L'ONG Amnesty International a dénoncé ce 4 juillet les « atrocités » perpétrées par les forces de l'ordre et les séparatistes armés dans les régions anglophones du Cameroun, mettant en évidence de « graves violations des droits humains ».
Les régions du Nord-Ouest et du Sud-Ouest du Cameroun, principalement peuplées par la minorité anglophone camerounaise, sont régulièrement le théâtre d'« atrocités » telles que des exécutions, des tortures et des viols, commis tant par les forces de l'ordre que par les séparatistes armés, selon Amnesty International.
À partir de fin 2016, le régime du président Paul Biya a réprimé violemment des manifestations pacifiques organisées par les anglophones qui se sentaient marginalisés par le pouvoir central, majoritairement francophone. Par la suite, de nombreux groupes armés indépendantistes anglophones ont pris les armes et proclamé l'« indépendance » d'une région qu'ils appellent l'« Ambazonie ». En réponse, le président Paul Biya a massivement déployé des troupes dans la région.

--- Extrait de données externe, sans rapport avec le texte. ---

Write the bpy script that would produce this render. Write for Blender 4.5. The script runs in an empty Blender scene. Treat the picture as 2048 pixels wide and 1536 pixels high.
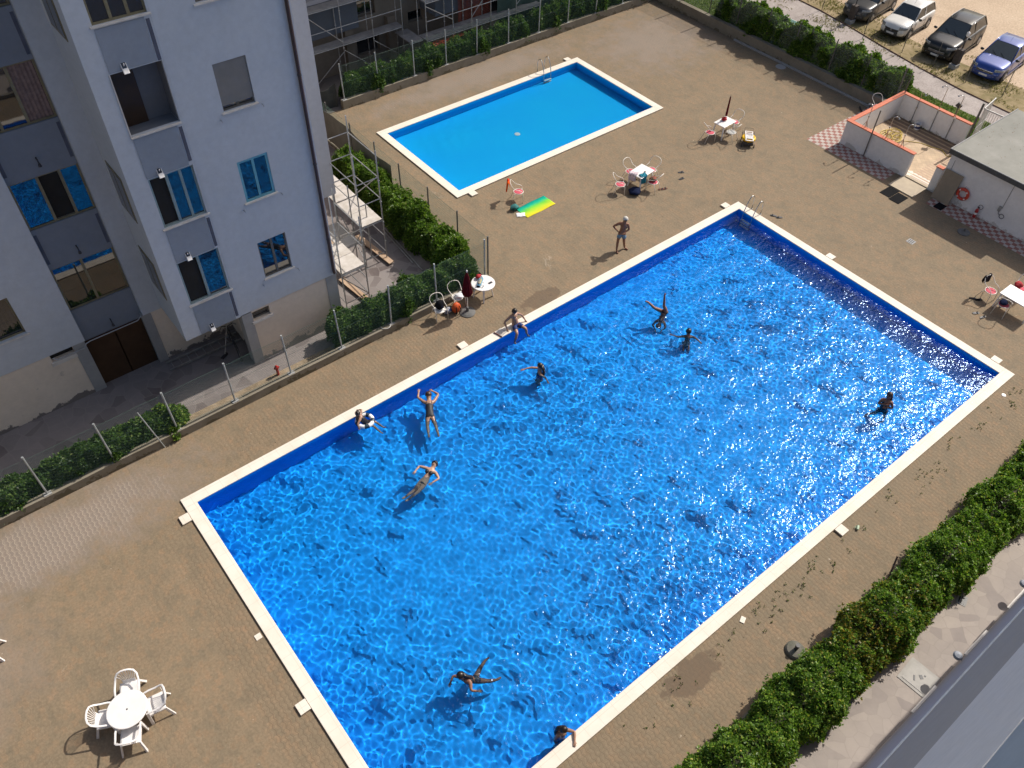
import bpy, math, random
import numpy as np
from mathutils import Vector, Matrix
random.seed(7); RNG = np.random.default_rng(7)
scene = bpy.context.scene
COL = scene.collection
PI = math.pi

# ------------------------------------------------------------------ helpers
def R(d): return math.radians(d)

class MB:
    """collects shapes into one mesh"""
    def __init__(s): s.v = []; s.f = []; s.m = []
    def add(s, vs, fs, mi=0):
        o = len(s.v); s.v += [tuple(v) for v in vs]
        for f in fs: s.f.append(tuple(i + o for i in f)); s.m.append(mi)
        return s
    def box(s, x0, x1, y0, y1, z0, z1, mi=0, M=None):
        vs = [(x, y, z) for z in (z0, z1) for y in (y0, y1) for x in (x0, x1)]
        if M is not None: vs = [M @ Vector(v) for v in vs]
        return s.add(vs, [(0, 2, 3, 1), (4, 5, 7, 6), (0, 1, 5, 4), (2, 6, 7, 3), (0, 4, 6, 2), (1, 3, 7, 5)], mi)
    def cbox(s, c, d, rz=0, mi=0, rx=0, ry=0):
        M = Matrix.Translation(c) @ Matrix.Rotation(rz, 4, 'Z') @ Matrix.Rotation(ry, 4, 'Y') @ Matrix.Rotation(rx, 4, 'X')
        return s.box(-d[0]/2, d[0]/2, -d[1]/2, d[1]/2, -d[2]/2, d[2]/2, mi, M)
    def tube(s, pts, r, n=6, mi=0, closed=False, cap=True):
        P = [Vector(p) for p in pts]; k = len(P)
        rs = r if isinstance(r, (list, tuple)) else [r]*k
        vs = []; prev = None
        for i, p in enumerate(P):
            if closed: t = P[(i+1) % k] - P[i-1]
            else: t = P[min(i+1, k-1)] - P[max(i-1, 0)]
            t.normalize()
            if prev is None:
                a = Vector((0, 0, 1)) if abs(t.z) < .9 else Vector((1, 0, 0))
                u = t.cross(a).normalized()
            else:
                u = prev - t*prev.dot(t)
                if u.length < 1e-6: u = t.orthogonal()
                u.normalize()
            prev = u; w = t.cross(u)
            for j in range(n):
                a = 2*PI*j/n
                vs.append(p + (u*math.cos(a) + w*math.sin(a))*rs[i])
        fs = []
        for i in range(k if closed else k-1):
            for j in range(n):
                a, b = i*n + j, i*n + (j+1) % n
                c, d = ((i+1) % k)*n + (j+1) % n, ((i+1) % k)*n + j
                fs.append((a, b, c, d))
        if cap and not closed:
            fs.append(tuple(range(n-1, -1, -1))); fs.append(tuple((k-1)*n + j for j in range(n)))
        return s.add(vs, fs, mi)
    def lathe(s, prof, n=24, c=(0, 0, 0), mi=0, sx=1, sy=1):
        vs = []; fs = []; k = len(prof)
        for r, z in prof:
            for j in range(n):
                a = 2*PI*j/n; vs.append((c[0] + r*sx*math.cos(a), c[1] + r*sy*math.sin(a), c[2] + z))
        for i in range(k-1):
            for j in range(n):
                fs.append((i*n + j, i*n + (j+1) % n, (i+1)*n + (j+1) % n, (i+1)*n + j))
        if prof[0][0] > 1e-5: fs.append(tuple(range(n-1, -1, -1)))
        if prof[-1][0] > 1e-5: fs.append(tuple((k-1)*n + j for j in range(n)))
        return s.add(vs, fs, mi)
    def ball(s, c, r, n=12, k=8, mi=0, M=None):
        rx, ry, rz = r if isinstance(r, (tuple, list)) else (r, r, r)
        vs = []; fs = []
        for i in range(k+1):
            t = PI*i/k
            for j in range(n):
                a = 2*PI*j/n
                v = Vector((rx*math.sin(t)*math.cos(a), ry*math.sin(t)*math.sin(a), -rz*math.cos(t)))
                vs.append((M @ v if M is not None else v) + Vector(c))
        for i in range(k):
            for j in range(n):
                fs.append((i*n + j, i*n + (j+1) % n, (i+1)*n + (j+1) % n, (i+1)*n + j))
        return s.add(vs, fs, mi)
    def torus(s, c, Rr, r, n=28, k=10, mi=0, M=None):
        vs = []; fs = []
        for i in range(n):
            a = 2*PI*i/n
            for j in range(k):
                b = 2*PI*j/k
                v = Vector(((Rr + r*math.cos(b))*math.cos(a), (Rr + r*math.cos(b))*math.sin(a), r*math.sin(b)))
                vs.append((M @ v if M is not None else v) + Vector(c))
        for i in range(n):
            for j in range(k):
                fs.append((i*k + j, ((i+1) % n)*k + j, ((i+1) % n)*k + (j+1) % k, i*k + (j+1) % k))
        return s.add(vs, fs, mi)
    def prism(s, poly, z0, z1, mi=0):
        n = len(poly)
        vs = [(x, y, z0) for x, y in poly] + [(x, y, z1) for x, y in poly]
        fs = [tuple(range(n-1, -1, -1)), tuple(range(n, 2*n))] + [(i, (i+1) % n, (i+1) % n + n, i + n) for i in range(n)]
        return s.add(vs, fs, mi)
    def grid(s, fn, nu, nv, mi=0, cu=False):
        """surface patch fn(u,v) with u,v in 0..1"""
        vs = [fn(i/nu, j/nv) for j in range(nv+1) for i in range(nu+1)]
        fs = [(j*(nu+1)+i, j*(nu+1)+i+1, (j+1)*(nu+1)+i+1, (j+1)*(nu+1)+i) for j in range(nv) for i in range(nu)]
        return s.add(vs, fs, mi)
    def build(s, name, mats, parent=None, smooth=False, bevel=0, sub=0, solid=0, loc=None):
        me = bpy.data.meshes.new(name)
        me.from_pydata(s.v, [], s.f)
        if not isinstance(mats, (list, tuple)): mats = [mats]
        for m in mats: me.materials.append(m)
        if len(mats) > 1: me.polygons.foreach_set('material_index', s.m)
        if smooth: me.polygons.foreach_set('use_smooth', [True]*len(me.polygons))
        me.update()
        o = bpy.data.objects.new(name, me); COL.objects.link(o)
        if parent is not None: o.parent = parent
        if loc is not None: o.location = loc
        if solid:
            md = o.modifiers.new('solid', 'SOLIDIFY'); md.thickness = solid; md.offset = 0
        if bevel:
            md = o.modifiers.new('bevel', 'BEVEL'); md.width = bevel; md.segments = 2; md.limit_method = 'ANGLE'; md.angle_limit = R(40)
        if sub:
            md = o.modifiers.new('sub', 'SUBSURF'); md.levels = sub; md.render_levels = sub
        return o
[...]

Dans son rapport intitulé « Avec ou contre nous. La population prise en étau entre l'armée, les séparatistes armés et les milices dans la région anglophone du Nord-Ouest », Amnesty International recense des cas d'« exécutions extrajudiciaires », d'« homicides » visant des civils, y compris des femmes et des enfants, ainsi que des cas de « tortures », de « viols et autres violences sexuelles » perpétrés par les deux camps. Ces « atrocités récurrentes » constituent de « graves violations des droits humains ».
Le rapport d'Amnesty s'appuie sur les témoignages de « plus de cent victimes », ainsi que sur des rapports d'ONG locales et de journalistes.
Kidnappings quotidiens
Parmi les cibles des séparatistes, qui pratiquent également des enlèvements quasi-quotidiens contre rançon, figurent des civils accusés de « collaborer » avec Yaoundé, en particulier ceux de l'ethnie peule des Mbororos.
L'armée et la police sont régulièrement accusées par l'ONU et les ONG d'attaquer et de dévaster des villages dont les habitants sont soupçonnés de sympathie envers les séparatistes, et d'y commettre des bavures et des crimes. Amnesty International accuse également les « milices mbororos » de collaborer avec les militaires lors de ces attaques.
Les « autorités politiques et judiciaires » sont également accusées de « violation des droits humains », notamment en emprisonnant « arbitrairement » des civils, des journalistes et des responsables de la société civile, et en les faisant juger par des tribunaux militaires pour des faits liés au « terrorisme ».
Absence de réaction des partenaires internationaux
Amnesty s'inquiète également du fait que des pays partenaires du Cameroun, dont la Belgique, la Croatie, les États-Unis, la France, Israël, le Royaume-Uni, la Russie et la Serbie, continuent de coopérer militairement avec le pays en fournissant des armes et du matériel militaire. Ces armes et équipements risquent d'être « utilisés par les forces armées, les milices ou les séparatistes armés pour commettre des exactions », selon l'ONG.
Amnesty demande à ces « partenaires internationaux » de « condamner ces atteintes aux droits fondamentaux » commises par les deux camps, et au gouvernement de « diligenter de toute urgence des enquêtes approfondies, indépendantes et impartiales ».
Amnesty affirme que les demandes de rendez-vous avec les ministres du gouvernement, sollicitées dans le cadre de ce rapport, sont restées sans réponse. Le gouvernement ne réagit généralement pas immédiatement aux rapports réguliers publiés par les ONG, le cas échéant, plusieurs jours ou semaines après leur publication.
Selon le groupe de réflexion International Crisis Group (ICG), le conflit a déjà causé plus de 6 000 décès et forcé plus d'un million de personnes à se déplacer, bien que ce bilan n'ait pas été mis à jour depuis trois ans.